When Facebook whistleblower Frances Haugen re-alerted the world of the social media giant’s irresponsible handling of information and skewed algorithms, American congress acted. Her testimonial on how Facebook is fanning the war in Ethiopia however, made little headlines, but — what is worse - solicited little action from this media power house.

YouTube has been getting constant alerts from activists about channels, such as ESAT, that consistently call on harm on this minority ethnic group. Reporting and re-reporting of these channels seems to keep on falling on deaf ears.

On June, 2021, eager advocates noticed what seemed to be a reference to Ethiopia form Twitter’s CEO, Jack. #eth he posted. That was it. Eight months into a war that claimed so many lives, all he could alter was a three-letter hashtag that actually had nothing to do with the alarming political situation of the country. Before then and since then, Twitter has done very little to de-platform hate speeches that were being fired on million of innocent civilians.

Who remembers the children’s book, “There’s No Such Thing as a Dragon”? Billy tried to inform his mother about a tiny dragon in his bedroom. His mom kept on telling him, “There’s no such thing as a dragon!” Which only made the dragon get bigger and bigger. He grew, and grew, and grew, until he was bigger than Billy’s house” — and ended up uprooting their entire house. Billy and his family eventually managed to get the dragon back to its tiny cute state. All that was needed was for the mother to acknowledge its existence. Once it was acknowledge and patted, all was well in Billy’s home again.
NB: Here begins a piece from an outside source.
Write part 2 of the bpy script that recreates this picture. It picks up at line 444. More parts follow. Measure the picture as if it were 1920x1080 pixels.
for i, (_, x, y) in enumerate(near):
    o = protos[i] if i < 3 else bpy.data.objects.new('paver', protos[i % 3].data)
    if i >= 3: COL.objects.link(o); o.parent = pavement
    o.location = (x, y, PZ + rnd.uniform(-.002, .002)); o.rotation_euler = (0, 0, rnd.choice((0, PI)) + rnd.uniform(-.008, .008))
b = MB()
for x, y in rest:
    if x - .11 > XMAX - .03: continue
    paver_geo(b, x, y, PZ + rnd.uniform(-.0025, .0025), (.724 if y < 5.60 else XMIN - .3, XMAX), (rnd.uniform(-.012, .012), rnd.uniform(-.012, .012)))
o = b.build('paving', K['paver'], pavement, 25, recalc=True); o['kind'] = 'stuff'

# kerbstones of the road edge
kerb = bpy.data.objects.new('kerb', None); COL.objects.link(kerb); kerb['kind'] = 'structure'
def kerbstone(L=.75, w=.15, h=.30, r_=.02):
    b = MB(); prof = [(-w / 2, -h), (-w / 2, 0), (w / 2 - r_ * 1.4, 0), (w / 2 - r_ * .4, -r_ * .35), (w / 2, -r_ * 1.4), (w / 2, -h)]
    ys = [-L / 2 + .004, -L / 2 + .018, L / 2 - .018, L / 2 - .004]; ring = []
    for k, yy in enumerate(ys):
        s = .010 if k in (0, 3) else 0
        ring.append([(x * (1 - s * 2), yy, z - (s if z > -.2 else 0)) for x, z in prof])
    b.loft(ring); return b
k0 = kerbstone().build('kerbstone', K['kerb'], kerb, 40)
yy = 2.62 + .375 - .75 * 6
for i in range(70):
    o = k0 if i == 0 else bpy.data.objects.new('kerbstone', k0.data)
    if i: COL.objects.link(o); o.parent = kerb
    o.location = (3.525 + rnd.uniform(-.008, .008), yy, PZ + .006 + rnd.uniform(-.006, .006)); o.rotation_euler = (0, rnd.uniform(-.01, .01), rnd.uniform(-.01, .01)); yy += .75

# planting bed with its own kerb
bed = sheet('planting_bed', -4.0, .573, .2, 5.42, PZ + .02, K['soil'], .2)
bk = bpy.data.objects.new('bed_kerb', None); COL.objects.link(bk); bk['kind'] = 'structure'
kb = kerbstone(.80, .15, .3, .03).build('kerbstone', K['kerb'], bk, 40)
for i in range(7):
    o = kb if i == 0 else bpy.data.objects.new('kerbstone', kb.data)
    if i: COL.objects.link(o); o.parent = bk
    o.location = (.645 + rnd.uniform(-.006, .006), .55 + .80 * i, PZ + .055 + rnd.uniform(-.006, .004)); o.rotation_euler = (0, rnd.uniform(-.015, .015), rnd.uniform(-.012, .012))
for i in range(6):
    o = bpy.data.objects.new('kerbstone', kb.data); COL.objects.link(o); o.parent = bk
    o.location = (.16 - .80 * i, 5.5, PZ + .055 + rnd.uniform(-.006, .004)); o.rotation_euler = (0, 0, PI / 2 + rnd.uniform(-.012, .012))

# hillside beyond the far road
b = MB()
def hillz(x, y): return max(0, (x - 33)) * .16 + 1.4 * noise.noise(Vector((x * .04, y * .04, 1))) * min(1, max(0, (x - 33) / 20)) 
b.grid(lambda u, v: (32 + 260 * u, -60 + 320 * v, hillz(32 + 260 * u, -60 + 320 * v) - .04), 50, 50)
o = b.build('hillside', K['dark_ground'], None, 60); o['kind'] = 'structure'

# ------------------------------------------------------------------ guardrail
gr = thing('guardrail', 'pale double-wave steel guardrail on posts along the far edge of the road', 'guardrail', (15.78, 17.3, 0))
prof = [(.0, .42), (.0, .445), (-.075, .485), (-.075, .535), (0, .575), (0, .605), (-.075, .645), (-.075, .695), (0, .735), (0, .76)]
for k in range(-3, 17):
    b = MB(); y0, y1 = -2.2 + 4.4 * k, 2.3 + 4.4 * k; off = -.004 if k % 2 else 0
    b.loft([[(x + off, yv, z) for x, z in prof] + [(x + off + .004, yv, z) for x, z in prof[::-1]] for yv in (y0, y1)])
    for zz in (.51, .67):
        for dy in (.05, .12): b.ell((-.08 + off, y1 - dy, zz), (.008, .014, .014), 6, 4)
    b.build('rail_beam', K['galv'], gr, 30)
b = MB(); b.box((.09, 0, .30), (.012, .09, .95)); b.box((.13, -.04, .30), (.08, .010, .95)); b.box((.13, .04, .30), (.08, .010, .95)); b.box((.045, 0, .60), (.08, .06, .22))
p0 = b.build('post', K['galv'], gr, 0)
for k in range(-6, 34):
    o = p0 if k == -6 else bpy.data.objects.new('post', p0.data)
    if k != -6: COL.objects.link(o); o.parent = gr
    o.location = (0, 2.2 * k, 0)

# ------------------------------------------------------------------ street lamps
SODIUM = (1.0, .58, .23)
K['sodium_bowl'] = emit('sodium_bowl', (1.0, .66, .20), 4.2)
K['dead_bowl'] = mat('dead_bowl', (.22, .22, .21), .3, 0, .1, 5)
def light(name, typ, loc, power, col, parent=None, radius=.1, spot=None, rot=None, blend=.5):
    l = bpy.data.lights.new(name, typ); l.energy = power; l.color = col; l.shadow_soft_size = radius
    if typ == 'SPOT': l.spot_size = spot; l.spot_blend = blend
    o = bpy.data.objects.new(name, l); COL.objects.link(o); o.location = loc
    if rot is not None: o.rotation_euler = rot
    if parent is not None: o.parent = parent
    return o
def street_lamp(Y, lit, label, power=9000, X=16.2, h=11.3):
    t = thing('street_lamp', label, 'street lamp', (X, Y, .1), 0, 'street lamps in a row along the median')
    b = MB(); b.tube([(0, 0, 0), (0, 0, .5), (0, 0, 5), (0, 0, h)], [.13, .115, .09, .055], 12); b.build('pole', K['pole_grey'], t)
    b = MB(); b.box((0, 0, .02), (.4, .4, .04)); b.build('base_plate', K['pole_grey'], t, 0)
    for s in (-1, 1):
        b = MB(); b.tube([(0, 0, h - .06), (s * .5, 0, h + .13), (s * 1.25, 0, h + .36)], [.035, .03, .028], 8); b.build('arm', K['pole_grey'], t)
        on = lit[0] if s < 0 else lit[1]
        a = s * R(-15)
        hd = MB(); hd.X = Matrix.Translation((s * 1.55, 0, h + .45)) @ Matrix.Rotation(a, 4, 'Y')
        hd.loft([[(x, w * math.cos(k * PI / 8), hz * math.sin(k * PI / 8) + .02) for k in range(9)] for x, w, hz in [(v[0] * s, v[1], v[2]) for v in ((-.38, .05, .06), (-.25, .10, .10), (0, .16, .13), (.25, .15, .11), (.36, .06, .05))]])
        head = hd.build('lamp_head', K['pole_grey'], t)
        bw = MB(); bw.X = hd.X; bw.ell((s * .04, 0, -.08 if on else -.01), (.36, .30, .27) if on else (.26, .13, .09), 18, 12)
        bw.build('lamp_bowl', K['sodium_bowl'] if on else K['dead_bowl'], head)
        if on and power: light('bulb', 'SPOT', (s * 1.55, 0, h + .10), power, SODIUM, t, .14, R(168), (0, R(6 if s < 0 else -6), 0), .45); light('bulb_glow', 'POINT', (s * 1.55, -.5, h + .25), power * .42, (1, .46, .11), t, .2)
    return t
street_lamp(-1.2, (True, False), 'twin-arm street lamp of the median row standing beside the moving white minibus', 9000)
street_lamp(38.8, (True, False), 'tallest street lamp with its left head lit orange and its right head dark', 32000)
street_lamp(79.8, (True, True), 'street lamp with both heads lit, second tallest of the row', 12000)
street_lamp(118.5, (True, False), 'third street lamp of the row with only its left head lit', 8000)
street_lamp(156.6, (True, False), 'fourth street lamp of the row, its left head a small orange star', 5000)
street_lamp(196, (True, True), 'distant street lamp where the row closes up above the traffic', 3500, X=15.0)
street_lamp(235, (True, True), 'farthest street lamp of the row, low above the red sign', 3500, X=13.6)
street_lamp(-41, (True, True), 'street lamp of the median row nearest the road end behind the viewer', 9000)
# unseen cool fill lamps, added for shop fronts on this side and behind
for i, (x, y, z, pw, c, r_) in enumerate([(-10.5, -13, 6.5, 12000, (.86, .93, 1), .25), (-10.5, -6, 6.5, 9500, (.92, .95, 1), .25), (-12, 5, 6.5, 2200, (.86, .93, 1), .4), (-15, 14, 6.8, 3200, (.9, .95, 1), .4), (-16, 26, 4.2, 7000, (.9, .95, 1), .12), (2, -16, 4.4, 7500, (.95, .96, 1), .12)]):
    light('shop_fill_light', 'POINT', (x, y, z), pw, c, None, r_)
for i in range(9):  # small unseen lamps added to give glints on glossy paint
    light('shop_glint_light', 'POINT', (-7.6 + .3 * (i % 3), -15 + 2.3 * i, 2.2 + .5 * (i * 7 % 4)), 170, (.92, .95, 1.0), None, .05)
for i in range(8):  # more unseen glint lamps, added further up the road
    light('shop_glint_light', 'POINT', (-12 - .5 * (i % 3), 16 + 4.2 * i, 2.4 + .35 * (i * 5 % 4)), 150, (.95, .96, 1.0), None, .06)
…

I wish the world of politics and imprudent social media algorithms worked like children's books. I wish the moment we realize a mistake, we could do a few arm flexing to make all of our troubles go away. But I don’t need to be the one to tell you that is not how it works. Social media has been the dragon that has been spitting fire since the war on Tigray began. At the beginning, it was so small and subtile. As days progressed the algorithms started picking on which side each of us belonged. Each post fine-tuned what and who we interacted with. Contents that engaged and enraged us most were placed on top of our feeds — widening our divide even more. The cute little dragon has now grown and the fire it spits is menacing to engulf millions of Tigrayans who are scattered around the country [Ethiopia] — Such is the culmination of irresponsible and artificially engineered social dynamics. Such is the fate of a struggling developing country in the age of social networking.